The Campaign Spot

The Things You See in Hindsight

David Weigel of Reason offers McCain some debate advice. I agree with a great deal of it, particularly with this almost-throwaway line:

If I’m right, and McCain can only win by attacking Bush and Congress, the election might have been lost when he backed the bailout. That was a real-time, 3 a.m. phone call opportunity to prove he’d be bringing bulldozers with him to the White House. He blinked.

Hey, I was more or less saying that before the bailout vote.

The further we get from the “I’m suspending my campaign, I’m going back to Washington, we have to postpone the debate” announcement, the worse it looks. I don’t think it’s unfair to say John McCain has no particular specialized knowledge on the topics related to the banking crisis and bailout. So looking back in retrospect, why did he go back to DC to get hip-deep in the negotiations? Did he really think that Senate Democrats were going to be eager to partake of a process that would make him appear heroic? Did he really think that this was a matter of him getting into a room with a bunch of Senators and saying, “hey, guys, let’s not be partisan about this,” and a deal would materialize?
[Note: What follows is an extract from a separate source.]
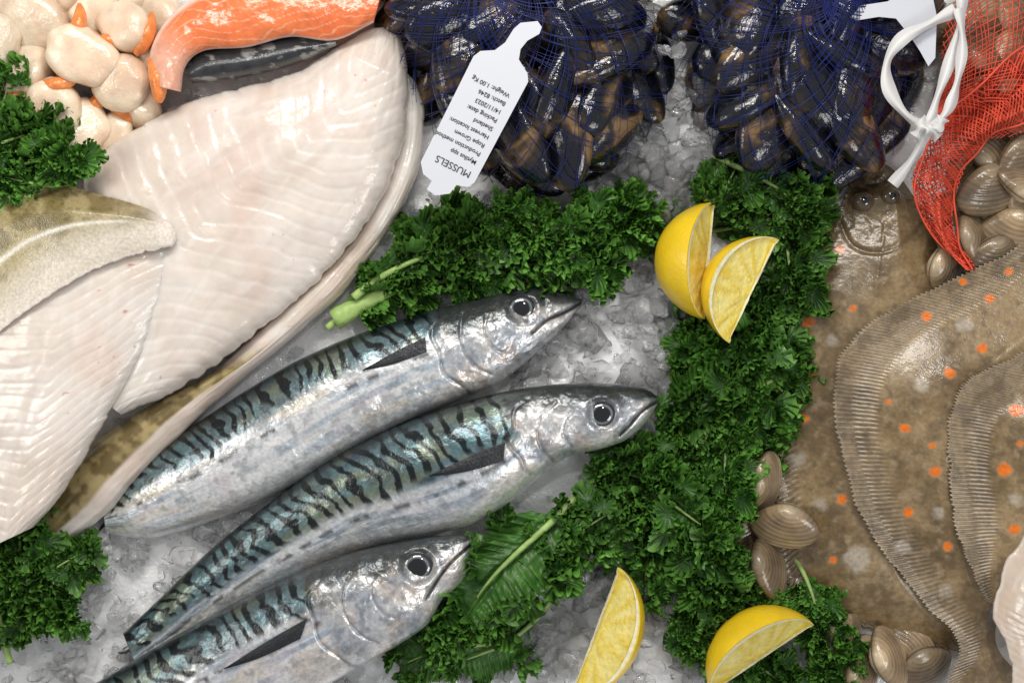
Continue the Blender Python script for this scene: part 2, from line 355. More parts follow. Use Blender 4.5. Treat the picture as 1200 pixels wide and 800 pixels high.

With that move, McCain took his destiny out of his own hands and put it in the hands of Harry Reid, Chris Dodd, and Barney Frank. He was effectively wedded to the negotiation process, a process that got uglier as the bill progressed. He even had a chance with the bill’s endless porky “improvements” — he could have said, “I support the goals of this bill, but I cannot, in good conscience, vote for the bad joke that this supposedly vital legislation has turned into.”

But he voted yes, Obama voted yes, and there was effectively no difference between them.